Date | May 2013 | Marks available | 4 | Reference code | 13M.1.sl.TZ1.7 |
Level | SL only | Paper | 1 | Time zone | TZ1 |
Command term | Find | Question number | 7 | Adapted from | N/A |
Question
Find the value of \({\log _2}40 - {\log _2}5\) .
Find the value of \({8^{{{\log }_2}5}}\) .
Markscheme
evidence of correct formula (M1)
eg \(\log a - \log b = \log \frac{a}{b}\) , \(\log \left( {\frac{{40}}{5}} \right)\) , \(\log 8 + \log 5 - \log 5\)
Note: Ignore missing or incorrect base.
correct working (A1)
eg \({\log _2}8\) , \({2^3} = 8\)
\({\log _2}40 - {\log _2}5 = 3\) A1 N2
[3 marks]
attempt to write \(8\) as a power of \(2\) (seen anywhere) (M1)
eg \({({2^3})^{{{\log }_2}5}}\) , \({2^3} = 8\) , \({2^a}\)
multiplying powers (M1)
eg \({2^{3{{\log }_2}5}}\) , \(a{\log _2}5\)
correct working (A1)
eg \({2^{{{\log }_2}125}}\) , \({\log _2}{5^3}\) , \({\left( {{2^{{{\log }_2}5}}} \right)^3}\)
\({8^{{{\log }_2}5}} = 125\) A1 N3
[4 marks]
Examiners report
Many candidates readily earned marks in part (a).

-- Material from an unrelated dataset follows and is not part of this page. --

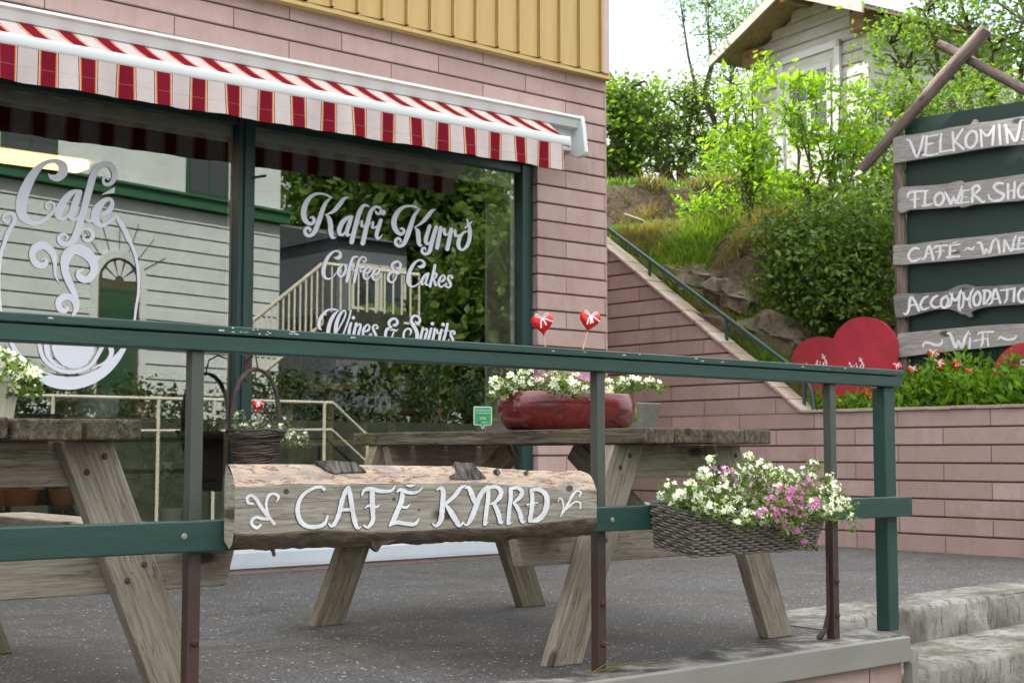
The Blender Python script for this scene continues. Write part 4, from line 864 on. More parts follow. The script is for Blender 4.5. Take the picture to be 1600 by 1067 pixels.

Some interpreted \({\log _2}40 - {\log _2}5\) to mean \(\frac{{{{\log }_2}40}}{{{{\log }_2}5}}\) , an error which led to no further marks. Others left the answer as \({\log _2}5\) where an integer answer is expected.
Part (b) proved challenging for most candidates, with few recognizing that changing \(8\) to base \(2\) is a helpful move. Some made it as far as \({2^{3{{\log }_2}5}}\) yet could not make that final leap to an integer.